Zr-doped ZnO nanostructures were fabricated by sol–gel and spin-coating techniques to achieve better properties for optoelectronic applications. The XRD analysis confirmed the hexagonal wurtzite structure of synthesized single-phase nanostructures. The average crystallite size increased from 15 to 20 nm with increasing concentrations of doping element (Zr). FTIR analysis showed the stretching mode of ZnO from 465 to 453 cm⁻¹. SEM images showed the agglomerated surface morphology of deposited nanostructures. Raman spectroscopy revealed the presence of oxygen vacancies in the deposited nanostructures.

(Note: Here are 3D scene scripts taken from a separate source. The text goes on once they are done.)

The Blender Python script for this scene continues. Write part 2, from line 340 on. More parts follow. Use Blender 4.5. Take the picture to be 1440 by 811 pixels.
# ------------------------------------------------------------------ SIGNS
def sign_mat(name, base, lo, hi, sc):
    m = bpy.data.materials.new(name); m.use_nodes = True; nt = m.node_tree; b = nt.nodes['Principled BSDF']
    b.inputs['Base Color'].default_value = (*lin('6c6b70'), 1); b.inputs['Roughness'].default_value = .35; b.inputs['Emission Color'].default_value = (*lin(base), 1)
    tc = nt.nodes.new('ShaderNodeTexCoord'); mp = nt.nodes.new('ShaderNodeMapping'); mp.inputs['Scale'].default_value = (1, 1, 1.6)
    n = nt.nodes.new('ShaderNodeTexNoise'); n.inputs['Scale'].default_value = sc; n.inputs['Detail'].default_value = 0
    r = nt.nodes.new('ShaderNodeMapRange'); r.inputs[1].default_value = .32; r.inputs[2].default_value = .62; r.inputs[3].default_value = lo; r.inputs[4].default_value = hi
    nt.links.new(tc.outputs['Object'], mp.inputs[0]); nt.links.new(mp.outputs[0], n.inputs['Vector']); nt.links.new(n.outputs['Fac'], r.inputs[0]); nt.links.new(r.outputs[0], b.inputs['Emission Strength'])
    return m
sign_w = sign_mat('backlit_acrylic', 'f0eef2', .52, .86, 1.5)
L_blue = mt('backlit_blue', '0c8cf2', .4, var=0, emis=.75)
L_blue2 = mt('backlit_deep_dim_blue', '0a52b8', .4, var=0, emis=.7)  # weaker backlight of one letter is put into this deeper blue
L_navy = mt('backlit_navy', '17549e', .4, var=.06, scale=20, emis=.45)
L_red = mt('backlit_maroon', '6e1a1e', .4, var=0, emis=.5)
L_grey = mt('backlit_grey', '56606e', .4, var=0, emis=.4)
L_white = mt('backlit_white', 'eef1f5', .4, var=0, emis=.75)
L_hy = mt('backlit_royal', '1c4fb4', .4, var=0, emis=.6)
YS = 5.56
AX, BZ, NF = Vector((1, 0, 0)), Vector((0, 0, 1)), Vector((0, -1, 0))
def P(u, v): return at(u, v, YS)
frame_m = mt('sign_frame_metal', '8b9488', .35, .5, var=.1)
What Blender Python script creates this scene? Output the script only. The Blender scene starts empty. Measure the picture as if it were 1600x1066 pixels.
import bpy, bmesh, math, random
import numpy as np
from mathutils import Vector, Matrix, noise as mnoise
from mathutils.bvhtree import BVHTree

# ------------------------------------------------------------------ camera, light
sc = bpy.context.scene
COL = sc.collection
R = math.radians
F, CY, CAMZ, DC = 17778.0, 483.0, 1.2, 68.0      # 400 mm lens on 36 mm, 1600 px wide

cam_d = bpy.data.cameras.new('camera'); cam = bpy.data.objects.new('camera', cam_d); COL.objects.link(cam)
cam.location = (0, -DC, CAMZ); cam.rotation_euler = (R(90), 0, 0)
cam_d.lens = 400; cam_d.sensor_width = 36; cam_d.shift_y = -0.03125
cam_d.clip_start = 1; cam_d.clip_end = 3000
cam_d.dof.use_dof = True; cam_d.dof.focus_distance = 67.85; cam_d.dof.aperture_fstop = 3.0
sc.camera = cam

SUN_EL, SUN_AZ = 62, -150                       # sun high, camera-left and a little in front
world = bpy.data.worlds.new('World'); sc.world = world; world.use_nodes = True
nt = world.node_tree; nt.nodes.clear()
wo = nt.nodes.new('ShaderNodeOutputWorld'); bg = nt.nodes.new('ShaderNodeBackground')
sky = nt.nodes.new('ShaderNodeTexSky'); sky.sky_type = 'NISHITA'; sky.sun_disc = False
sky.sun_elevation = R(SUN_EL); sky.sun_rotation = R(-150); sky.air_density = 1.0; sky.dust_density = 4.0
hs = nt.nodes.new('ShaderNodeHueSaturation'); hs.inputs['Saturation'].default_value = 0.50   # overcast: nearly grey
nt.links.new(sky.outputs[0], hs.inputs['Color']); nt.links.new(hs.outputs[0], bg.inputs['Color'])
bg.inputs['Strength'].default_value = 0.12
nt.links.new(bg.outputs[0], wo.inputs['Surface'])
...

The electrical resistance of the deposited nanostructures reduced with increasing concentrations of Zr and ZZO-D; the nanostructures exhibited the minimum value of resistivity of ~1.35 × 10⁻³ Ω·cm. PL emission analysis showed a blue shift in EHP emission with increasing concentrations of Zr in ZnO. A low value of resistivity 1.35 × 10⁻³ Ω·cm, high carrier concentration 3.81 × 10²⁰ cm⁻³, tuned optical band gap, and widening of transmittance of the deposited nanostructures are advantages for optoelectronic devices and could make them a better candidate in the future for replacing the ITO for TCO applications.